To: Tenchusatsu who wrote (114260)6/5/2000 2:20:00 AM
From: Cirruslvr  Read Replies (1) | Respond to of 1575617
 
Tench - RE: "The 64-bit BSB width is surprising to me. With the "exclusive" L2 cache (a.k.a. Victim Cache), I figure T-bird will need the BSB bandwidth a LOT more than Coppermine because of all the swapping of data between L1 and L2. Maybe AMD will increase the BSB width on Mustang."
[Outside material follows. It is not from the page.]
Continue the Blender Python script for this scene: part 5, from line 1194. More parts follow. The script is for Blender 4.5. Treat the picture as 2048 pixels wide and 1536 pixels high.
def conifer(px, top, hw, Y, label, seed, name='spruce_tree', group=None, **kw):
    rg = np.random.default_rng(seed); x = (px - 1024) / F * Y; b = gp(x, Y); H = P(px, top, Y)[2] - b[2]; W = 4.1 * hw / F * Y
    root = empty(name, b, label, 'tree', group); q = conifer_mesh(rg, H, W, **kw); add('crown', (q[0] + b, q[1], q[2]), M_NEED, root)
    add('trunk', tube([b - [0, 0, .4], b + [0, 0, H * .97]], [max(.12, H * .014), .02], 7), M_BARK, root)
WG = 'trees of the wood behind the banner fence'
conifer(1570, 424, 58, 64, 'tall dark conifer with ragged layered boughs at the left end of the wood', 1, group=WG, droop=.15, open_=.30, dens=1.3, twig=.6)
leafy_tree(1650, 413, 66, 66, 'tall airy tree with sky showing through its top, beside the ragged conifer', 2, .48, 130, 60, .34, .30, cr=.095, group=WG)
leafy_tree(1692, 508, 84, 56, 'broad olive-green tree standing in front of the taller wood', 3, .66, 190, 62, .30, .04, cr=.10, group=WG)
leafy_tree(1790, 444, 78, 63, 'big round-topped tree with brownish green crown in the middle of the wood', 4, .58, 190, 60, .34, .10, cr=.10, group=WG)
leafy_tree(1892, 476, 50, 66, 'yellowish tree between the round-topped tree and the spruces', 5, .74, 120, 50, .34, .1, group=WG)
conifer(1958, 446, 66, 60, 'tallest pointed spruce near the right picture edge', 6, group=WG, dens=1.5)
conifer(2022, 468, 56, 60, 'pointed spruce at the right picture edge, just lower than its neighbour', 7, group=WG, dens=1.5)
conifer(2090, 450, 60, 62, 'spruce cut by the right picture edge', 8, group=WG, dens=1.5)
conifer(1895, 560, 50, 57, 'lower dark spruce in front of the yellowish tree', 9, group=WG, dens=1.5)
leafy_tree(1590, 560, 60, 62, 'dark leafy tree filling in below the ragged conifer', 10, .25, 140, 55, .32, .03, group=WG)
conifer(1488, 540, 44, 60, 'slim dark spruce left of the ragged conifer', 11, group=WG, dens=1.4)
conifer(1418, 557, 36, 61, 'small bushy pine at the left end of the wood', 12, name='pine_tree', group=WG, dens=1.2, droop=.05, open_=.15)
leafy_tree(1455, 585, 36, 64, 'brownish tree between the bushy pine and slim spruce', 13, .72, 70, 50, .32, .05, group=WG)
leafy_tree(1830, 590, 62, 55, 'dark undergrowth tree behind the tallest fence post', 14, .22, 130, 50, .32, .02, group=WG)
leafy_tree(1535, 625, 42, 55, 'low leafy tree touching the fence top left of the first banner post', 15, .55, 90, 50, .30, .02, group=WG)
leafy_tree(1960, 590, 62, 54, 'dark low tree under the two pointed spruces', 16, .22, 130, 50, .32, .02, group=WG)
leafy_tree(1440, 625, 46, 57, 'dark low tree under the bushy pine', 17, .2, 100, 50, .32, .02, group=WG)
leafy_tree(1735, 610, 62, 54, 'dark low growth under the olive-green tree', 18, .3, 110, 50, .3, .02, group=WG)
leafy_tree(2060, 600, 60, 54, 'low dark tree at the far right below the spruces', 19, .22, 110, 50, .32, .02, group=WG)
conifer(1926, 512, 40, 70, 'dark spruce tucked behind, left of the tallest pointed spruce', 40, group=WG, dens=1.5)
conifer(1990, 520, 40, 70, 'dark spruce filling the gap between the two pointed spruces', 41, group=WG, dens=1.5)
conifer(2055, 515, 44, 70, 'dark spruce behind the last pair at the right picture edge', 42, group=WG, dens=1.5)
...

This means Cumine's L2 cache has double the bandwidth, right? Athlon has 64bit BSB that I assume works at full speed while Cumine has 256bit, but is half speed (or sends every other clock). It would seem to a technically illiterate person like me that since the Athlon has 4X the L1 cache of Cumine, it would need more L2 bandwidth to send the send data. Does that make sense? Whatever the AMD engineers' reasoning to do what they did was, I am sure it made sense. They DID design the Athlon...

Does having a wider BSB width have any effect on limiting on clock speed? Maybe AMD engineers didn't want to risk it.

Are you more confident about Willy now?



To: Tenchusatsu who wrote (114260)6/5/2000 2:23:00 AM
From: Scumbria  Read Replies (1) | Respond to of 1575617
 
Ten,

1) T-bird has a higher L2 associativity (16-way) than Coppermine (8-way). The benefit of this is slightly fewer L2 cache misses. The trade-off here, however, is the longer latency: a higher associativity slows down the cache. That's why the longer latency is required.

There is no reason why higher associativity should slow down an onboard L2 cache. Tag comparison can begin as soon as the TLB lookup is completed. Data array access is independent of associativity. The mux logic out can be set up immediately after tag comparison is completed.

2) The 64-bit BSB width is surprising to me. With the "exclusive" L2 cache (a.k.a. Victim Cache), I figure T-bird will need the BSB bandwidth a LOT more than Coppermine because of all the swapping of data between L1 and L2. Maybe AMD will increase the BSB width on Mustang.

BSB is an Intel term.

There will be much less swapping between the T-Bird caches, than between the PIII caches. This is because the PIII L1 is only 1/4 the size of the T-Bird L1, and has a much higher miss rate.

T-Bird does not need as much bandwidth between caches, as PIII. The only really important beat of data is the first one, and a 64 bit bus is more than adequate to fill that need.

Scumbria



To: Tenchusatsu who wrote (114260)6/5/2000 2:27:00 AM
From: Charles R  Respond to of 1575617
 
Tenchusatsu,

<Two comments:

1) T-bird has a higher L2 associativity (16-way) than Coppermine (8-way). The benefit of this is slightly fewer L2 cache misses. The trade-off here, however, is the longer latency: a higher associativity slows down the cache. That's why the longer latency is required.

2) The 64-bit BSB width is surprising to me. With the "exclusive" L2 cache (a.k.a. Victim Cache), I figure T-bird will need the BSB bandwidth a LOT more than Coppermine because of all the swapping of data between L1 and L2. Maybe AMD will increase the BSB width on Mustang.>

The first order effects here are latency and exclusivity (in that order). Thunderbird loses to PIII on the first and gains on the second.

Given the tiny amount of misses that actually go from L1 to L2, it is hard for me to even think that the 64-bit data path is a problem (assuming critical-word first read).

What do you think Scumbria?

Edit: I just looked at your response to Tench - looks like we agree.